Abdülhamit’in indirilişine ulaştık galiba. Onu mu kastediyorsun? Ordu, Padişah indirdiği için kötüdür gibi bir peşin hükümleri var. Buna 27 Mayıs’ı da ekleyin. Türk sağının bu kompleksten kurtulması lazım. 15 Temmuz’da TSK’nın rolü belirleyicidir.

Önceki gün Kıbrıs Barış Harekatı’nın 50. Yılını kutladık. Harekât günlerini hatırlıyor musunuz?

Çok hoşuma giden bir soru sordun. Çünkü Harekât günü ben Toprak Mahsulleri Ofisi’nde Sosyal İşler Müdür Yardımcısıydım. Nöbetçi memurluk diye bir şey vardı o zaman. Sivil savunma uygulaması. Benim nöbet günümdü o gün. Biraz sonra bir Albay geldi. Radyonu açık tut dedi. Devamlı radyoyu dinle. Saat 12.24'te bir türkü okunacak dedi.

Neydi türkü?

‘Pazarda bal var gelinim, pazarda bal var’ diye bir türkü.
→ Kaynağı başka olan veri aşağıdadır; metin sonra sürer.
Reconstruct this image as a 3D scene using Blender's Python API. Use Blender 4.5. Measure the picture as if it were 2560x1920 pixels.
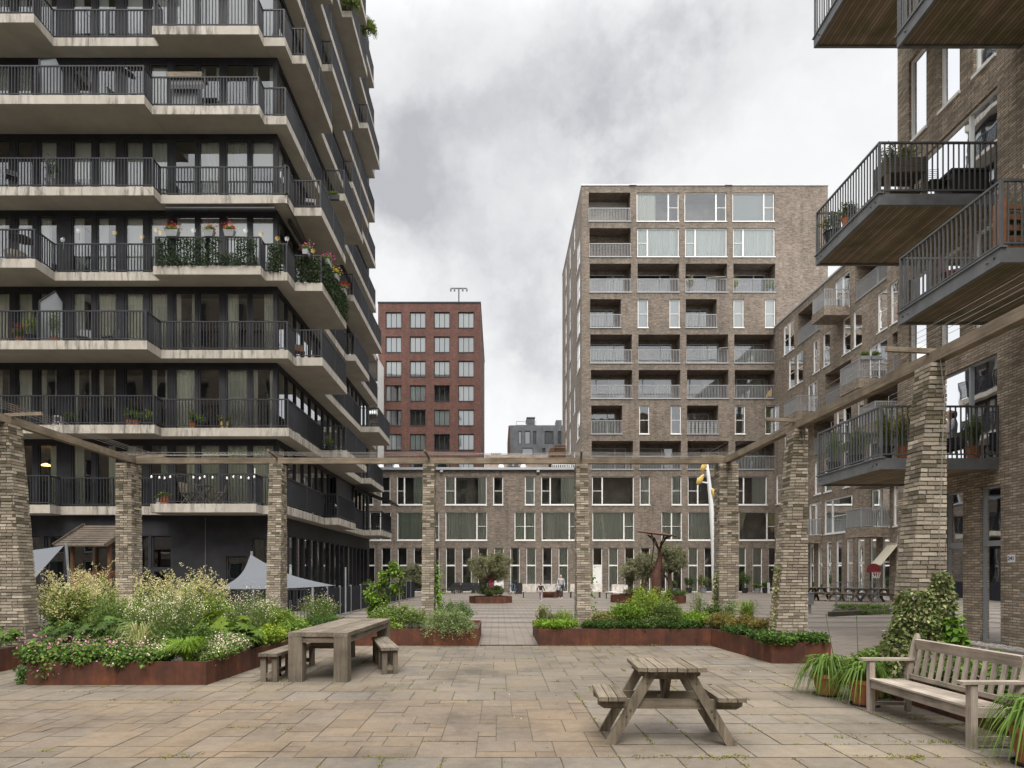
import bpy, math, random
import numpy as np
from mathutils import Vector, Matrix
R = math.radians
random.seed(7); rng = np.random.default_rng(7)
for o in list(bpy.data.objects): bpy.data.objects.remove(o)
scene = bpy.context.scene
col = scene.collection
# ------------------------------------------------------------------ camera
F = 1600.0; VX = 1246.0; VY = 1432.0; CH = 1.65      # focal, vanishing point (px of 2560x1920), eye height
cam_d = bpy.data.cameras.new("camera"); cam = bpy.data.objects.new("camera", cam_d); col.objects.link(cam)
cam.location = (0, 0, CH); cam.rotation_euler = (R(90), 0, 0)
cam_d.sensor_width = 36; cam_d.lens = F/2560*36
cam_d.shift_x = (1280-VX)/2560; cam_d.shift_y = (VY-960)/2560
cam_d.clip_start = 0.1; cam_d.clip_end = 3000
scene.camera = cam
# ------------------------------------------------------------------ world: broken overcast
W = bpy.data.worlds.new("World"); scene.world = W; W.use_nodes = True
nt = W.node_tree; nt.nodes.clear()
def mth(nt, op, a, b=None, c=None, clamp=False):
    n = nt.nodes.new('ShaderNodeMath'); n.operation = op; n.use_clamp = clamp
    for i, v in enumerate((a, b, c)):
        if v is None: continue
        if isinstance(v, (int, float)): n.inputs[i].default_value = v
        else: nt.links.new(v, n.inputs[i])
    return n.outputs[0]
def vmth(nt, op, a, b=None):
    n = nt.nodes.new('ShaderNodeVectorMath'); n.operation = op
    for i, v in enumerate((a, b)):
        if v is None: continue
        if isinstance(v, (tuple, list)): n.inputs[i].default_value = v
        elif isinstance(v, (int, float)): n.inputs[i].default_value = (v, v, v)
        else: nt.links.new(v, n.inputs[i])
    return n
def ramp(nt, fac, stops):
    n = nt.nodes.new('ShaderNodeValToRGB'); nt.links.new(fac, n.inputs[0])
    e = n.color_ramp.elements
    while len(e) < len(stops): e.new(0.5)
    for i, (p, c) in enumerate(stops):
        e[i].position = p; e[i].color = (c if isinstance(c, tuple) else (c, c, c)) + (1,)
    return n.outputs[0]
def noise(nt, vec, scale, detail=4, rough=.55, dist=0):
    n = nt.nodes.new('ShaderNodeTexNoise'); n.inputs['Scale'].default_value = scale
    n.inputs['Detail'].default_value = detail; n.inputs['Roughness'].default_value = rough; n.inputs['Distortion'].default_value = dist
    if vec is not None: nt.links.new(vec, n.inputs['Vector'])
    return n
SUN_EL, SUN_AZ = R(54), R(178)      # azimuth from +Y clockwise: behind the camera
tc = nt.nodes.new('ShaderNodeTexCoord'); D = tc.outputs['Generated']
warp = noise(nt, D, 2.6, 6, .6)
wv = vmth(nt, 'SCALE', vmth(nt, 'SUBTRACT', warp.outputs['Color'], (.5, .5, .5)).outputs[0]); wv.inputs['Scale'].default_value = .42
wv2 = noise(nt, D, 9, 6, .62)
wvb = vmth(nt, 'SCALE', vmth(nt, 'SUBTRACT', wv2.outputs['Color'], (.5, .5, .5)).outputs[0]); wvb.inputs['Scale'].default_value = .16
DW = vmth(nt, 'ADD', vmth(nt, 'ADD', D, wv.outputs[0]).outputs[0], wvb.outputs[0]).outputs[0]
total = None
for (px, py, rad, amt) in [(1000, 470, .12, .55), (1080, 500, .09, .35), (1080, 340, .2, .36), (1130, 200, .24, .2), (1290, 400, .15, .32), (1420, 430, .13, .3), (1500, 350, .11, .22), (1640, 200, .13, .36), (1600, 110, .13, .34), (1700, 110, .1, .3), (1290, 830, .1, .45), (1340, 880, .08, .34), (1230, 780, .09, .25), (1090, 730, .07, .2), (2080, 350, .14, .16), (1950, 200, .18, .12), (1230, 80, .13, .12)]:
    c = Vector(((px-VX)/F, 1, (VY-py)/F)).normalized()
    dn = vmth(nt, 'DISTANCE', DW, tuple(c)).outputs['Value']
    m = mth(nt, 'MULTIPLY', mth(nt, 'SMOOTH_MIN', 1, mth(nt, 'MAXIMUM', mth(nt, 'SUBTRACT', 1.0, mth(nt, 'DIVIDE', dn, rad*1.35)), 0), .1), amt*.78)
    total = m if total is None else mth(nt, 'ADD', total, m)
fine = noise(nt, DW, 3.2, 8, .58)
soft = mth(nt, 'MULTIPLY', mth(nt, 'SUBTRACT', fine.outputs['Fac'], .46), 1.15)
dens = mth(nt, 'ADD', total, soft, clamp=True)
ccol = ramp(nt, dens, [(0.0, (.86, .86, .86)), (.25, (.80, .80, .802)), (.55, (.69, .691, .702)), (.8, (.56, .563, .582)), (1, (.46, .464, .488))])
sx = nt.nodes.new('ShaderNodeSeparateXYZ'); nt.links.new(D, sx.inputs[0])
el = nt.nodes.new('ShaderNodeMapRange'); nt.links.new(sx.outputs['Z'], el.inputs[0]); el.interpolation_type = 'SMOOTHSTEP'
for i, v in ((1, .62), (2, .95), (3, .77), (4, 2.8)): el.inputs[i].default_value = v
bk = nt.nodes.new('ShaderNodeMapRange'); nt.links.new(sx.outputs['Y'], bk.inputs[0]); bk.interpolation_type = 'SMOOTHSTEP'
for i, v in ((1, .25), (2, -.45), (3, 1.0), (4, 1.75)): bk.inputs[i].default_value = v
bright = mth(nt, 'MULTIPLY', el.outputs[0], bk.outputs[0])
b1 = nt.nodes.new('ShaderNodeBackground'); nt.links.new(ccol, b1.inputs[0]); nt.links.new(bright, b1.inputs[1])
sky = nt.nodes.new('ShaderNodeTexSky'); sky.sky_type = 'NISHITA'; sky.sun_disc = False
sky.sun_elevation = SUN_EL; sky.sun_rotation = SUN_AZ; sky.dust_density = 3
b2 = nt.nodes.new('ShaderNodeBackground'); nt.links.new(sky.outputs[0], b2.inputs[0]); b2.inputs[1].default_value = .05
mx = nt.nodes.new('ShaderNodeMixShader'); mx.inputs[0].default_value = .9; nt.links.new(b2.outputs[0], mx.inputs[1]); nt.links.new(b1.outputs[0], mx.inputs[2])
ow = nt.nodes.new('ShaderNodeOutputWorld'); nt.links.new(mx.outputs[0], ow.inputs[0])
sd = bpy.data.lights.new("sun", 'SUN'); sd.energy = 1.8; sd.angle = R(28); sd.color = (1, .955, .88)
so = bpy.data.objects.new("sun", sd); col.objects.link(so)
sdir = Vector((math.sin(SUN_AZ)*math.cos(SUN_EL), math.cos(SUN_AZ)*math.cos(SUN_EL), math.sin(SUN_EL)))
so.rotation_euler = sdir.to_track_quat('Z', 'Y').to_euler(); so.location = sdir*60
scene.view_settings.view_transform = 'Standard'; scene.view_settings.look = 'None'; scene.view_settings.exposure = 0.68; scene.view_settings.gamma = 1
scene.render.engine = 'CYCLES'
scene.cycles.max_bounces = 6; scene.cycles.transparent_max_bounces = 12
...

O türküyü duyar duymaz, elektrikleri kestir diye talimat verdi. Bir de ‘Bu kadar yürekten çağırma beni. Bir gece ansızın gelebiliriz’ şarkısını söyledi. Rum radyoları alay ediyorlarmış. ‘Bekledim de gelmediniz’ diye. Ona yanıt. 1967'den 1974'de kadar Türkiye müdahale, edecek, edebilir, etti deniliyordu. Ben bir talimat gönderdim İskenderun'dan. Fakat benim imzam yeterli olmuyor. İkinci bir imza da lazım. Toprak Mahsulleri Ofisi’nin telsizcisini çağırdım. Çünkü ben kullanmayı bilmiyordum. Telsizle talimatı ilettim.

Nedir talimat?

İskenderun ve Mersin'deki müdürlüklerimizin elindeki bütün hububatın Türk Silahlı Kuvvetleri'ne teslim edilmesi talimatını ilettim. Fakat Biraz da endişe etmeye başladım.
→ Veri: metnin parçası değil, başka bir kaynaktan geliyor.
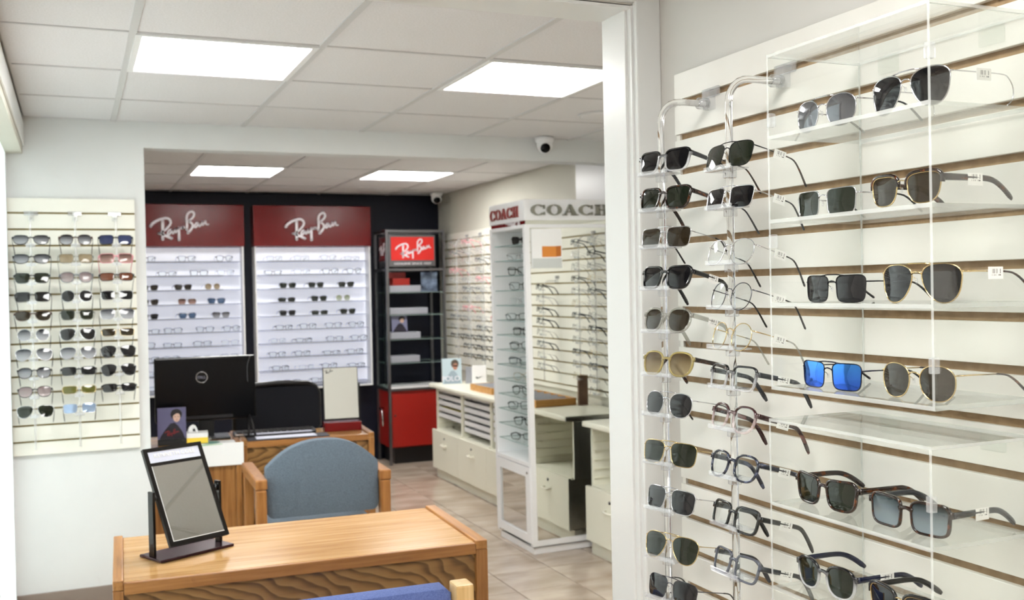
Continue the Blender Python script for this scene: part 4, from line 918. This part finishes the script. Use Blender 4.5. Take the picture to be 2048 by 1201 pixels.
# monitor seen from behind
mo = thing('monitor', 'black glossy monitor seen from behind, ring logo, on the back desk', 'monitor', (.643, 5.76, DT), R(-3))
bd = bx('housing', M_GLOSSB, mo, -.262, .262, -.028, .012, .1, .445, bevel=.008, ); bx('screen', M_BLACK, mo, -.255, .255, .012, .016, .108, .438)
MB().tube([(.029*cos(2*pi*k/28), 0, .029*sin(2*pi*k/28)) for k in range(28)], .0022, 6, True).obj('logo_ring', M_CHROME, bd, True).location = (-.02, -.03, .335)
text('lettering', 'DELL', M_CHROME, bd, .02, .0008, (-.02, -.03, .328), (pi/2, 0, 0))
bx('vent_strip', mat('vent_plastic', (22, 22, 26), .5), bd, -.12, .14, -.030, -.028, .112, .128)
bx('neck', M_BLACK, mo, -.04, .04, -.012, .02, .012, .11, bevel=.004); bx('foot', M_BLACK, mo, -.12, .12, -.09, .09, 0, .014, bevel=.006)
MB().tube(bez([(.235, -.032, .44), (.222, -.034, .40), (.218, -.034, .36), (.22, -.033, .3)], 5), .0022, 6).obj('cable', M_STEEL, bd, True)
MB().tube([(.225, -.03, .12), (.212, -.1, .004)], .006, 6).tube([(.225, -.03, .12), (.25, -.11, .004)], .006, 6).obj('easel_leg', M_BLACK, mo, True)
ms = thing('computer_mouse', 'silver and black computer mouse beside the monitor foot', 'mouse', (.63, 5.645, DT+.0005), R(60))
b0 = MB().lathe([(.0, .03), (.014, .028), (.024, .018), (.027, .006), (.026, .0)], 16); b0.v = [(x*1.5, y, z) for x, y, z in b0.v]; b0.obj('shell', M_CHROME, ms, True)
bx('wheel', M_BLACK, ms, .012, .026, -.003, .003, .018, .029)
pc, pb = portrait('portrait card of a dark-haired person in black jacket, before the monitor', (.452, 5.60, DT+.03), R(-6), .142, .165, (98, 96, 132), (24, 20, 26), (26, 22, 34), 4)
script_logo('lettering', mat('red_ink', (150, 24, 34), .4), pb, .07, .0006, (.0, -.0016, .035))
bx('card_base', M_BLACK, pc, -.071, .071, -.012, .03, -.03, .002)
tb = thing('tissue_box', 'yellow and white carton beside the portrait card', 'box', (.578, 5.60, DT+.0005), R(-5))
bx('yellow_half', mat('yellow_carton', (250, 214, 70), .5), tb, -.053, .053, -.04, .05, 0, .034); bx('white_half', M_PAPER, tb, -.053, .053, -.04, .05, .034, .058)
MB().tube(bez([(-.03, 0, .056), (-.035, .01, .075), (-.012, .02, .085), (.0, 0, .057)], 4), [.004, .012, .014, .012, .01, .012, .012, .012, .008, .006, .006, .006, .003], 8).obj('tissue', M_PAPER, tb, True)
pn = thing('paper_notice', 'white paper notice folded over the front edge of the desk', 'paper', (.545, 5.52, DT+.0008), R(-4))
bx('top_sheet', M_PAPER, pn, .0, .255, -.001, .11, 0, .002); bx('hanging_sheet', M_PAPER, pn, .0, .255, -.004, -.001, -.115, .002); MB().prism([(.02, -.006), (.15, -.002), (.15, .0), (.02, .0)], -.0045, -.004).obj('green_edge', mat('green_print', (120, 180, 110), .5), pn)
MB().lathe([(.0, .0), (.05, 0), (.05, .0006), (0, .0006)], 24, (.09, .05, .002)).obj('printed_logo', mat('teal_print', (110, 160, 150), .5), pn)
# desk pad, keyboard
dp = thing('desk_pad', 'dark desk pad with white sheet on the back oak desk', 'desk pad', (1.045, 5.565, DT+.0005), R(-4))
bx('pad', mat('slate_leather', (52, 54, 66), .6), dp, -.215, .215, -.06, .06, 0, .006, bevel=.002); bx('sheet', mat('bluish_paper', (226, 228, 246), .6), dp, -.17, .15, -.045, .05, .006, .0075)
kb = thing('keyboard', 'black keyboard with silver front edge on the back oak desk', 'keyboard', (1.0, 5.72, DT+.0005), R(-4))
bx('body', M_BLACK, kb, -.22, .22, -.06, .07, 0, .022, bevel=.004); bx('front_edge', M_CHROME, kb, -.215, .215, -.064, -.06, .012, .022)
for rr in range(4):
    for cc in range(12): bx('key', M_DARKM, kb, -.205+cc*.034, -.177+cc*.034, -.05+rr*.026, -.03+rr*.026, .022, .027)

# ------------------------------------------------------------------ chairs
def cushion(name, m, parent, pts, y0, y1, bow, bevel, hw):
    mb = MB(); n = len(pts)
    # strips so that the panel can bow
    mb.prism(pts, y0, y1); o_ = mb.mesh(name, m)
    bm = bmesh.new(); bm.from_mesh(o_)
    bmesh.ops.triangulate(bm, faces=[f for f in bm.faces if len(f.verts) > 4])
    bmesh.ops.bevel(bm, geom=[e for e in bm.edges if e.calc_face_angle(0) > .9], offset=bevel, segments=4, profile=.5, affect='EDGES', clamp_overlap=True)
    for v in bm.verts: v.co.y += bow*(v.co.x/hw)**2
    bmesh.ops.recalc_face_normals(bm, faces=bm.faces); bm.to_mesh(o_); bm.free()
    o_.polygons.foreach_set('use_smooth', [True]*len(o_.polygons))
    return link(name, o_, parent)
def armchair(label, loc, rz, fabric, wood, btop, arch, posts_up, hw=.243):
    o = thing('armchair', label, 'chair', loc, rz, 'upholstered wooden armchairs')
    z0 = .53; pts = []
    pts += [(-hw+.03*i/4, z0+.03-.03*math.sqrt(max(0, 1-(1-i/4)**2))) for i in range(5)]
    pts += [(hw-.03+.03*i/4, z0+.03-.03*math.sqrt(max(0, 1-(i/4)**2))) for i in range(5)]
    if arch:
        for k in range(0, 25):
            x = hw*cos(pi*k/24); pts.append((x, btop-arch+arch*(1-abs(x/hw)**2.4)))
    else: pts += [(hw, btop-.012), (hw-.012, btop), (-hw+.012, btop), (-hw, btop-.012)]
    cushion('backrest', fabric, o, pts, -.28, -.22, .03, .018, hw)
    sc_ = MB().box(-.24, .24, -.23, .27, .40, .475).obj('seat', fabric, o, bevel=.02, segs=3)
    pz = btop+.012 if posts_up else .705
    for sx in (-1, 1):
        a, b = sorted((sx*.246, sx*.29))
        bx('back_leg', wood, o, a, b, -.285, -.225, 0, pz if posts_up else .66, bevel=.006)
        bx('front_leg', wood, o, a, b, .15, .2, 0, .66 if not posts_up else .42, bevel=.006)
        if not posts_up: bx('arm', wood, o, a-.004, b+.004, -.285 if not posts_up else -.224, .22, .66, .705, bevel=.008)
        bx('side_rail', wood, o, a+.01, b-.01, -.22, .15, .34, .40, bevel=.003)
    bx('cross_rail', wood, o, -.246, .246, .16, .185, .34, .40); bx('cross_rail', wood, o, -.246, .246, -.26, -.235, .36, .42)
    return o
armchair('blue-grey upholstered oak armchair with rounded back, behind the foreground desk', (.985, 4.66, 0), R(-2), M_GREYF, M_OAKC, .858, .115, False)
armchair('blue upholstered chair with pale wooden posts at the bottom edge', (.57, 2.545, 0), R(-2), M_BLUEF, M_MAPLE, .79, 0, True)
oc = thing('office_chair', 'black mesh office chair behind the back oak desk', 'chair', (1.14, 6.55, 0), R(0))
hw = .255
rim_p = [(-hw, .66), (-hw, .86), (-hw+.02, .9), (-hw+.07, .925), (0, .935), (hw-.07, .925), (hw-.02, .9), (hw, .86), (hw, .66), (hw-.05, .60), (-hw+.05, .60)]
MB().tube([(x, -.18+.5*x*x, z) for x, z in rim_p], .018, 8, True).obj('back_frame', M_BLACK, oc, True)
MB().prism(rim_p, -.172, -.166).obj('back_mesh', M_DARKF, oc)
bx('seat', M_DARKF, oc, -.24, .24, -.42, .06, .44, .51, bevel=.02)
MB().lathe([(.03, .1), (.03, .44)], 14, (0, -.18, 0)).obj('column', M_BLACK, oc, True)
MB().tube([(0, -.1, .45), (0, .04, .5), (0, -.15, .66)], .022, 8).obj('back_bar', M_BLACK, oc, True)
for k in range(5):
    a = 2*pi*k/5; MB().tube([(0, -.18, .12), (.26*cos(a), -.18+.26*sin(a), .07)], [.022, .014], 8).obj('base_leg', M_BLACK, oc, True)
    MB().lathe([(.028, -.012), (.028, .012)], 14, (.26*cos(a), -.18+.26*sin(a), .03), axis='y').obj('caster', M_BLACK, oc, True)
Tek imzalı olur mu diye. Oradan ikinci imzayı at diye geri gelir diye ama gelmedi. Fakat ertesi gün oldu. Genel müdürümüz geldi, beni de çağırdı. Herhalde fırça atacak dedim. Beni tebrik etti. Nöbetçi memur olarak görevini çok iyi yapmışsın dedi. Böyle bir anım vardır. Benim çok hoşuma gider.

Rauf Denktaş'la bir mesainiz oldu mu acaba?

Denktaş’la, Belediye Başkan Yardımcısı olduğum zaman, Emin Değer’le birlikte, bir yemekte denk gelmiştik. Sonra Afyon'da bir panelde birlikteydik. Hepsinden önemlisi Lozan’da Doğu Perinçek yargılanırken geldi bizimle birlikte en önde yürüdü. Mücadele dolu bir insandı.

Kıbrıs'la ilgili genç okurlarımıza önereceğiniz bir kaynak var mı?

Sen öner hep bana sorma. Bakalım ne önereceksin?

Turgut Özakman’ın ‘Şu Çılgın Türkler – Kıbrıs’ kitabı önemli. Kıbrıs’taki Mücahitlerin mücadelesini ve Çıkarma Harekatı’nın tüm ayrıntılarını çok canlı, duygusal anlatıyor. Okurken gözleriniz yaşarıyor. Mutlaka okunması lazım.

Kıbrıs’ın filmleri yapılmalı, belgeselleri çekilmeli. TRT bu konuda projeler yapmalı.